Another Bonus Farce


No wonder he's laughing

As regular BOM readers will know, the Learning and Skills Council is a complete and utter waste of money.

It presides over the nationalised "skills industry", an underperforming quagmire of 500 separate organisations and bureaucracies which costs us over £10bn pa (see previous blogs here - including video - here, and here).

Worse, the "skills" it produces are not wanted or valued by employers, who constantly complain about its dire performance and have to spend a further £20bn pa of their own money training people properly. Indeed its latest effort- the "flagship" skills project Train to Gain- hasn't even been able to spend its budget allocation because most employers won't touch it with bargepole.

If there was ever a candidate for the chop, this dismal quango is it.

And yet... now, you'd better sit down... its CEO has just been awarded a £36,000 performance bonus.

Yes, you heard right. CEO Mark Haysom was handed the money because "he and the organisation had exceeded their targets".
So just what targets might they have been? Holding more than 100,000 internal meetings? Pushing paperclip consumption to new highs? Nobody knows.

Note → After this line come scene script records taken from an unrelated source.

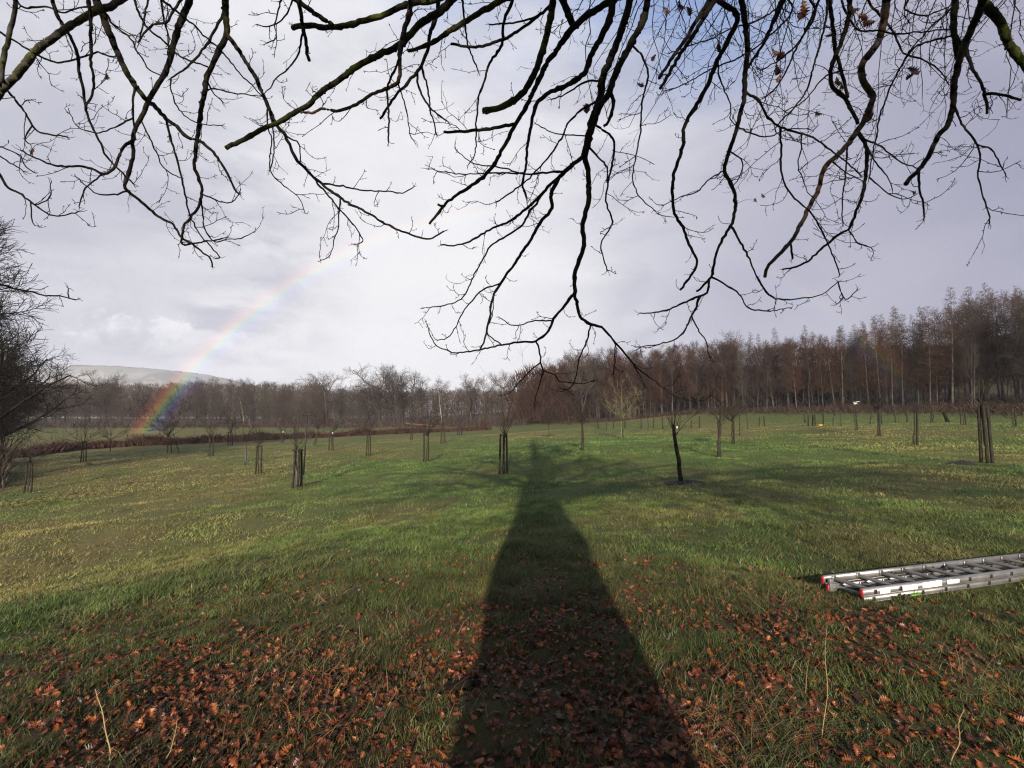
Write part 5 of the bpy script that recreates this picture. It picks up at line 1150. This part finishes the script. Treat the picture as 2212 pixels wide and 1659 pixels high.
ramp = t.node('ShaderNodeValToRGB', {0: at.outputs[0]}); el = ramp.color_ramp.elements
stops = [(0, (0, 0, 0)), (.22, (.01, .01, .02)), (.36, (.035, .02, .08)), (.47, (.02, .06, .15)), (.56, (.03, .13, .07)), (.64, (.15, .14, .02)), (.72, (.20, .085, .01)), (.80, (.15, .03, .012)), (.90, (.04, .006, .004)), (1, (0, 0, 0))]
el[0].position = 0; el[0].color = (0, 0, 0, 1); el[1].position = 1; el[1].color = (0, 0, 0, 1)
for ps, c_ in stops[1:-1]: e_ = el.new(ps); e_.color = (*c_, 1)
amp = t.node('ShaderNodeValToRGB', {0: at.outputs[1]}); el = amp.color_ramp.elements; el[0].position = 0; el[0].color = (.0,) * 3 + (1,); el[1].position = 1; el[1].color = (.42,) * 3 + (1,)
for ps, v_ in ((.10, .02), (.17, .03), (.21, .12), (.27, .20), (.34, .10), (.5, .14), (.62, .30), (.76, .75), (.90, .70)): e_ = el.new(ps); e_.color = (v_, v_, v_, 1)
em = t.node('ShaderNodeEmission', {'Color': ramp.outputs[0], 'Strength': t.math('MULTIPLY', t.node('ShaderNodeSeparateColor', {0: amp.outputs[0]}).outputs[0], 0.48)})
ad = t.node('ShaderNodeAddShader', {0: t.node('ShaderNodeBsdfTransparent').outputs[0], 1: em.outputs[0]}); o_ = t.node('ShaderNodeOutputMaterial'); t.l.new(ad.outputs[0], o_.inputs['Surface'])
o = mb.build('rainbow', m, smooth=True); tag(o, 'rainbow arching from the far wood on the left over to the right wood', 'rainbow')

# ------------------------------------------------------------------ rainy air
mb = MB(); mb.box((0, 0, 101), (4400, 4400, 230)); 
m = bpy.data.materials.new('rainy_air'); m.use_nodes = True; t = NT(m.node_tree); t.n.clear()
pv = t.node('ShaderNodeVolumePrincipled', {'Color': (.78, .84, 1.0), 'Density': HAZE, 'Anisotropy': 0.0}); o_ = t.node('ShaderNodeOutputMaterial'); t.l.new(pv.outputs[0], o_.inputs['Volume'])
o = mb.build('haze', m); tag(o, 'pale rainy air over the valley', 'haze', kind='stuff')
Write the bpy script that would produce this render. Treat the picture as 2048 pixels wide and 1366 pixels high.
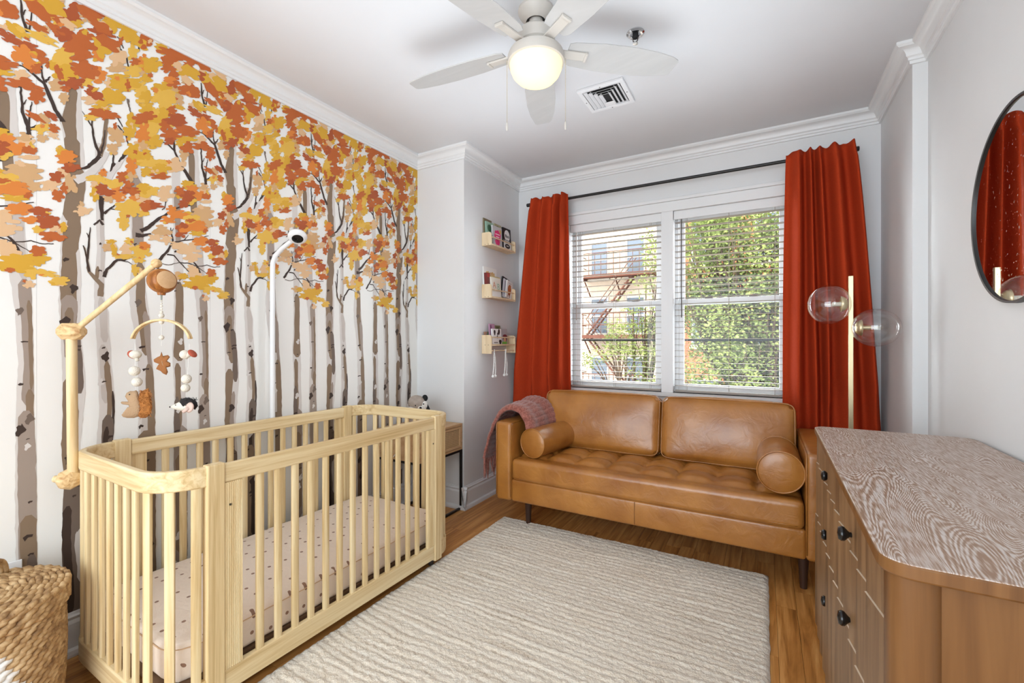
import bpy, bmesh, math, random
from mathutils import Vector, Matrix, noise
random.seed(7)
PI = math.pi
scene = bpy.context.scene
for o in list(bpy.data.objects): bpy.data.objects.remove(o, do_unlink=True)
COL = scene.collection

# ------------------------------------------------------------------ camera
FPX, CX, CY, YAW, HC = 888.0, 1024.0, 684.5, math.radians(29.6), 1.26
cam_d = bpy.data.cameras.new('camera'); cam = bpy.data.objects.new('camera', cam_d); COL.objects.link(cam)
cam_d.sensor_width = 36.0; cam_d.lens = 36.0*FPX/2048; cam_d.shift_y = 1.5/2048; cam_d.clip_start = 0.02; cam_d.clip_end = 200
cam.location = (0, 0, HC); cam.rotation_euler = (PI/2, 0, YAW)
scene.camera = cam

# ------------------------------------------------------------------ light
scene.view_settings.view_transform = 'Standard'; scene.view_settings.look = 'None'
scene.view_settings.exposure = 0.36; scene.view_settings.gamma = 1.0; scene.view_settings.use_curve_mapping = False
scene.cycles.use_denoising = True
scene.cycles.max_bounces = 8; scene.cycles.transparent_max_bounces = 24; scene.cycles.sample_clamp_indirect = 6.0
world = bpy.data.worlds.new('sky'); scene.world = world; world.use_nodes = True
bg = world.node_tree.nodes['Background']; bg.inputs[0].default_value = (0.88, 0.94, 1.0, 1); bg.inputs[1].default_value = 16.0
def add_light(name, kind, loc, rot, energy, color, **kw):
    l = bpy.data.lights.new(name, kind); l.energy = energy; l.color = color
    for k, v in kw.items(): setattr(l, k, v)
    o = bpy.data.objects.new(name, l); COL.objects.link(o); o.location = loc; o.rotation_euler = rot
    return o
add_light('sun', 'SUN', (0, -4, 9), (math.radians(48), 0, math.radians(-24)), 12.0, (1, 0.92, 0.80), angle=0.01)
# added fill lights: one behind the camera, one aimed up at the ceiling
add_light('rear_fill_light', 'AREA', (-0.75, -1.72, 1.4), (math.radians(90), 0, 0), 84, (0.80, 0.91, 1.0), shape='RECTANGLE', size=2.6, size_y=2.2)
add_light('ceiling_fill_light', 'AREA', (-0.85, 1.5, 1.72), (math.radians(180), 0, 0), 11, (0.80, 0.91, 1.0), shape='RECTANGLE', size=2.2, size_y=2.6, spread=1.7)
# ------------------------------------------------------------------ helpers
_F = Vector((-math.sin(YAW), math.cos(YAW), 0)); _R = Vector((math.cos(YAW), math.sin(YAW), 0)); _U = Vector((0, 0, 1))
_C = Vector((0, 0, HC))
def pix(u, v, ax, val):
    d = _F + _R*((u-CX)/FPX) + _U*((CY-v)/FPX); i = 'xyz'.index(ax)
    return _C + d*((val-_C[i])/d[i])
def pixw(u, v, w): return _C + (_F + _R*((u-CX)/FPX) + _U*((CY-v)/FPX))*w

def srgb(r, g, b):
    f = lambda c: (c/255)/12.92 if c/255 <= .04045 else ((c/255+.055)/1.055)**2.4
    return (f(r), f(g), f(b), 1)
MATS = {}
def new_mat(name):
    m = bpy.data.materials.new(name); m.use_nodes = True; MATS[name] = m
    nt = m.node_tree; return m, nt, nt.nodes['Principled BSDF']
def N(nt, typ, **kw):
    n = nt.nodes.new(typ)
    for k, v in kw.items():
        if k.startswith('i_'):
            key = k[2:]; key = int(key) if key.isdigit() else key.replace('_', ' ')
            n.inputs[key].default_value = v
        else: setattr(n, k, v)
    return n
def plain(name, rgb, rough=0.5, metal=0.0, spec=0.5, bump=0.0, bscale=200.0, var=0.0, vscale=3.0, sheen=0.0, coat=0.0):
    if name in MATS: return MATS[name]
    m, nt, p = new_mat(name)
    c = srgb(*rgb); p.inputs['Base Color'].default_value = c; p.inputs['Roughness'].default_value = rough
    p.inputs['Metallic'].default_value = metal; p.inputs['Specular IOR Level'].default_value = spec
    if sheen: p.inputs['Sheen Weight'].default_value = sheen
    if coat: p.inputs['Coat Weight'].default_value = coat
    tc = N(nt, 'ShaderNodeTexCoord')
    if bump:
        n = N(nt, 'ShaderNodeTexNoise', i_Scale=bscale, i_Detail=4.0); nt.links.new(tc.outputs['Object'], n.inputs['Vector'])
        b = N(nt, 'ShaderNodeBump', i_Strength=bump, i_Distance=0.01); nt.links.new(n.outputs['Fac'], b.inputs['Height']); nt.links.new(b.outputs[0], p.inputs['Normal'])
    n2 = N(nt, 'ShaderNodeTexNoise', i_Scale=vscale, i_Detail=3.0); nt.links.new(tc.outputs['Object'], n2.inputs['Vector'])
    r = N(nt, 'ShaderNodeValToRGB')
    v = max(var, 0.015)
    r.color_ramp.elements[0].position = 0.3; r.color_ramp.elements[1].position = 0.7
    r.color_ramp.elements[0].color = (*[max(0, x*(1-v)) for x in c[:3]], 1); r.color_ramp.elements[1].color = (*[min(1, x*(1+v)) for x in c[:3]], 1)
    nt.links.new(n2.outputs['Fac'], r.inputs[0]); nt.links.new(r.outputs[0], p.inputs['Base Color'])
    return m
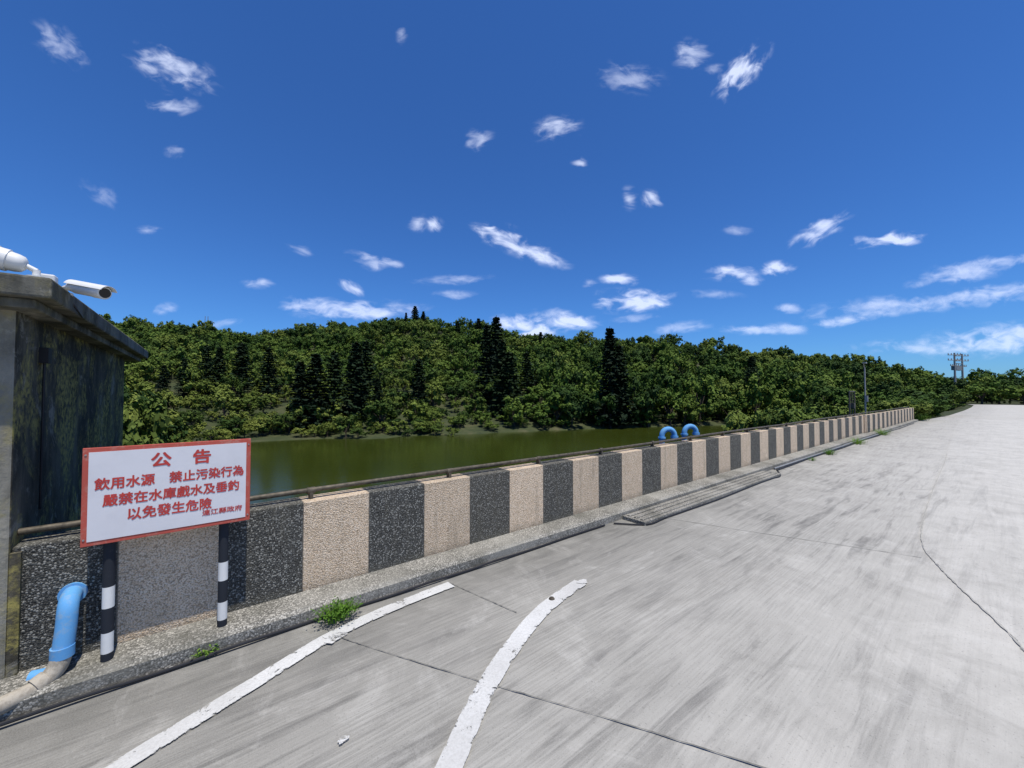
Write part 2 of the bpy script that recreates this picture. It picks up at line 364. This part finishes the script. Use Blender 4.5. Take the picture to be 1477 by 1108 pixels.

Of course this is by no means the first bonus farce in the public sector. Officials routinely seem to get them whether the organisations they run are performing or not (eg the £20m bonuses recently paid out to bosses at the dysfunctional imploding BBC). All they have to do is make sure the appropriate internal boxes get ticked.
Traditionally, Civil Servants didn't get bonuses. They got their salaries and that was that. But at some point the mandarins obviously looked at the City and elsewhere in the private sector, and decided superior performance there must reflect the payment of bonuses. They concluded that Civil Service performance could be improved by following suit.

But there are important differences.

For one thing, City bonuses originated in the old partnership structures, less as an incentive scheme, and more as a way of de-risking the volatility of earnings. By paying partners- and later employees- a share of the profit in the form of variable bonus, staff costs could be kept more in line with the firm's year to year capacity to pay.

Of course, there was always an element of individual incentive, and this gradually became more important. But as all those Canary Wharf bankers will doubtless discover this Christmas, overall profit is still the key driver.

The public sector is not targeting profit, or any such clearcut objective. Indeed, that's one of its manifold organisational problems.

So there is no transparent and robust linkage back to a real world objective. Just another pile of box ticking that has us paying out more than we need for things we never wanted in the first place.

Public sector bonuses are awarded pretty well irrespective of overall performance. All the indications are that senior management is too weak to withold them even if everyone can see performance isn't up to the mark.

As the BBC spokesman put it, “bonuses are part of staff’s contractual entitlement”. In other words, they're not about incentivising at all, but simply extra salary.